Knowing there wouldn’t be much of an adventure if there wasn’t a treasure to find, Drake finds himself in Madagascar on the hunt for the treasure of Henry Avery. He had told Elena that he was doing a job in Malaysia, but she would not be duped so easily. She found out what he was up to, but he only found out after escaping a gunfight and returning to his hotel room to find here there waiting. Her eyes were red, the look on her face was that of someone broken, betrayed. My heart ached for her. Every word she spoke she sounded as though she was fighting back tears. A scene like this is the perfect example of how far the medium has come in conveying human emotion in games. I’ve seen real actors and actresses that couldn’t make me feel the way Elena did. It was crushing.

Obviously this strained their otherwise successful relationship. When Drake washes ashore after a shipwreck, he begins talking to himself about how he threw his happy life away and for what? Elena later saves Drake after he is knocked off a cliff, but all is still not well in the Drake family. The two are clearly distant, uniting at this point only to save Sam. Nate tries when possible to explain himself and apologize while Elena tried to put the talk on hold, not ready to forgive and forget. However, being back in action together reminds them why they fell in love in the first place. They slowly open up more about the situation and talk it out, like couples do, though most couples aren’t trying to survive and island covered in mercenaries looking to kill them. Though the circumstances surrounding them bring us back to earth, Drake and Elena shine in these sequences.

Then comes the ending. Elena, not quite ready to give up on their old crazy lives, buys the business Nate works for, making it theirs.
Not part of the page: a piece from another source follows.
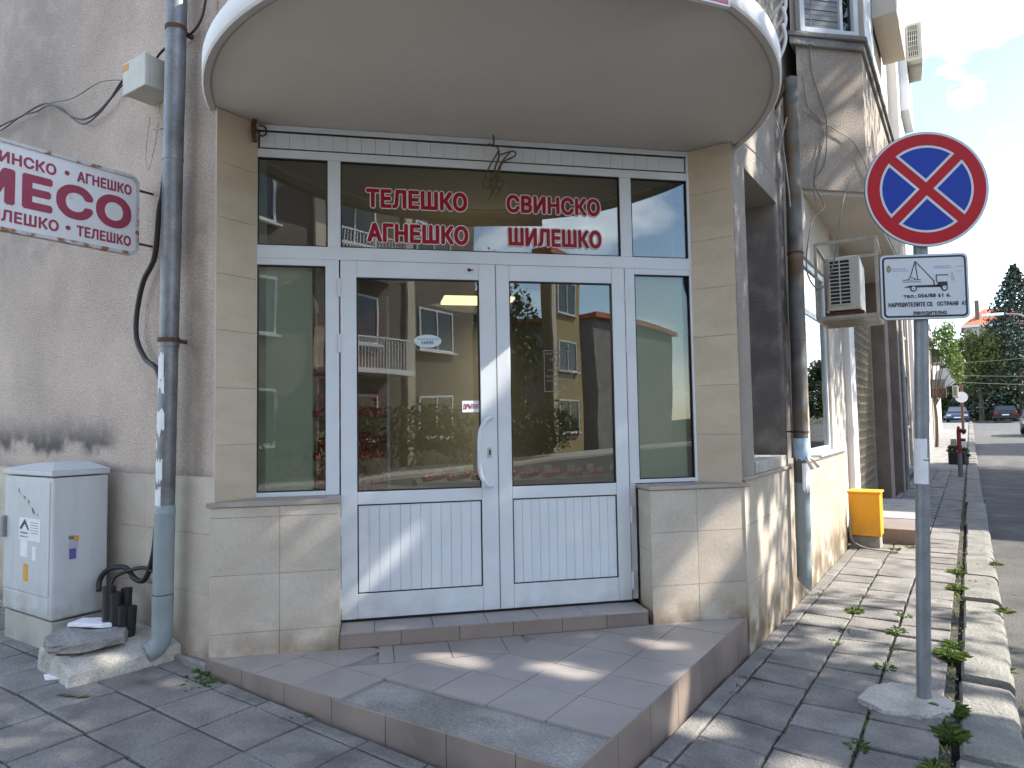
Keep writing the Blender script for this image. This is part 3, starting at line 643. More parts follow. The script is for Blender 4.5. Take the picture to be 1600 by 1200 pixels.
pu = MB(); pu.box((.530, .633), (gn-.001, gn), (1.515, 1.585), D, M_PAPER); text(pu, 'ДРЪПНИ', D(0, gn-.0018, 0), UX, UZ, (.536, .628, 1.530, 1.566), M_CRIM, .015); pu.build('pull_sticker', None, dL)
fv = mat('faded_white_vinyl', (.20, .20, .19), .7)
hs = MB(); hs.frame((1.045, 1.225), (1.635, 1.895), (gn-.001, gn), .004, D, fv)
for bx in ((1.058, 1.212, 1.868, 1.880), (1.085, 1.19, 1.824, 1.846), (1.10, 1.17, 1.795, 1.804), (1.07, 1.205, 1.764, 1.776), (1.06, 1.212, 1.724, 1.738), (1.06, 1.212, 1.697, 1.708), (1.10, 1.175, 1.650, 1.670)):
    marks(hs, D(0, gn-.0004, 0), UX, *bx, fv)
hs.build('faded_notice', None, dR)

B('light_leak_filler', (1.584, 1.70), (n0+.0565, n0+.075), (.2, 1.06), M_GASKET, bl, D); B('light_leak_filler', (-.26, -.188), (n0+.0565, n0+.075), (.2, 1.06), M_GASKET, bl, D)  # dark filler added to stop room light leaking through the side gaps
# ================================================================== ENTRANCE STEPS
stp = thing('entrance_steps', 'low tiled entrance platform with a second step in front of the shop door', 'steps', (-2.0, 3.0, 0))
PZ = .232; YL = 2.18; XR = -1.20
core = MB().prism([(-3.395, YL+.012), (XR-.012, YL+.012), (XR-.012, 4.385), (-1.5, 4.45), (-3.395, 2.45)], -.1, PZ-.012, lambda u, v, d: (u, v, d)).build('platform_core', M_CONC, stp)
def clip(poly, a, b, c):   # keep a*x+b*y<=c
    out = []
    for i in range(len(poly)):
        p, q = poly[i], poly[(i+1) % len(poly)]; dp = a*p[0]+b*p[1]-c; dq = a*q[0]+b*q[1]-c
        if dp <= 0: out.append(p)
        if (dp < 0) != (dq < 0) and dp != dq: t_ = dp/(dp-dq); out.append((p[0]+(q[0]-p[0])*t_, p[1]+(q[1]-p[1])*t_))
    return out
def area(p): return abs(sum(p[i][0]*p[(i+1) % len(p)][1]-p[(i+1) % len(p)][0]*p[i][1] for i in range(len(p)))/2)
gp = .0022
def ftile(poly, name='floor_tile', z=PZ, th=.011, mt=M_TILE):
    if len(poly) < 3 or area(poly) < .0006: return
    dz = random.uniform(-.0012, .0008)
    sg = sum(poly[i][0]*poly[(i+1) % len(poly)][1]-poly[(i+1) % len(poly)][0]*poly[i][1] for i in range(len(poly)))
    if sg < 0: poly = poly[::-1]
    MB().prism(poly, z-th, z+dz, lambda u, v, d: (u, v, d)).build(name, mt, stp)
NB = 3.938-.006    # front of step riser in n
# tiles of the grid: x lines at XR-.3k ; y lines 2.18 (bare strip) 2.44+.3k ; cut by the step / plinths (n<=limit) and a strip of tiles aligned with the door
for i in range(8):
    x1 = XR-.30*i; x0 = x1-.30
    yl = [2.18, 2.465]+[2.465+.30*k for k in range(1, 9)]
    for j in range(len(yl)-1):
        if j == 0 and x0 > -2.45: continue         # bare concrete strip where tiles have come off
        P = [(x0+gp, yl[j]+gp), (x1-gp, yl[j]+gp), (x1-gp, yl[j+1]-gp), (x0+gp, yl[j+1]-gp)]
        # n = (y-x)*S2 <= limit
        lim = NB-.004 if True else 0
        tc_ = ((x0+x1)/2+(yl[j]+yl[j+1])/2)*S2
        inner = .28 if -.05 < tc_ < .80 else 0
        Q = clip(P, -S2, S2, lim-inner)
        if tc_ < -.187: Q = clip(P, -S2, S2, 3.946)
        ftile(Q)
for (a, b) in ((.02, .10), (.10, .40), (.40, .70), (.70, .82)):
    Q = [D(a+.002, NB-.28+.003, 0)[:2], D(b-.002, NB-.28+.003, 0)[:2], D(b-.002, NB-.003, 0)[:2], D(a+.002, NB-.003, 0)[:2]]
    ftile(Q)
# bare strip of old mortar
bsx = MB(); nx, ny = 40, 8; x0, x1, y0, y1 = -2.40, XR-.004, YL+.006, 2.463
vs = []
for j in range(ny+1):
    for i in range(nx+1):
        x = x0+(x1-x0)*i/nx; y = y0+(y1-y0)*j/ny
        e = min(j/ny*3, 1)
        vs.append((x, y, PZ-.014-.006*(1-e)+.006*noise.noise(Vector((x*6, y*6, 0)))+.003*noise.noise(Vector((x*22, y*22, 0)))))
bsx.add(vs, [(j*(nx+1)+i, j*(nx+1)+i+1, (j+1)*(nx+1)+i+1, (j+1)*(nx+1)+i) for j in range(ny) for i in range(nx)], smooth=True)
bsx.build('bare_mortar_strip', M_CONC, stp)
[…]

This means that the treasure hunting doesn’t have to end, even if they both agree they need to play “by the books” this time. They go on to amass fame and fortune and even have a daughter. It is a fitting and reasonable end, and one that gives players the proper closure they need. I was happy for them, genuinely happy for two characters that I felt deserved to be happy. That kind of connection isn’t easily made. There are characters you care about, ones you root for, but Uncharted has characters I believed. Yes, this was a game where Drake survived more than a few impossible situations and killed more people than I could keep count. For all the spectacle in Uncharted 4, there is a whole lot of heart, enough to make a few characters on the screen human, if only for a few moments.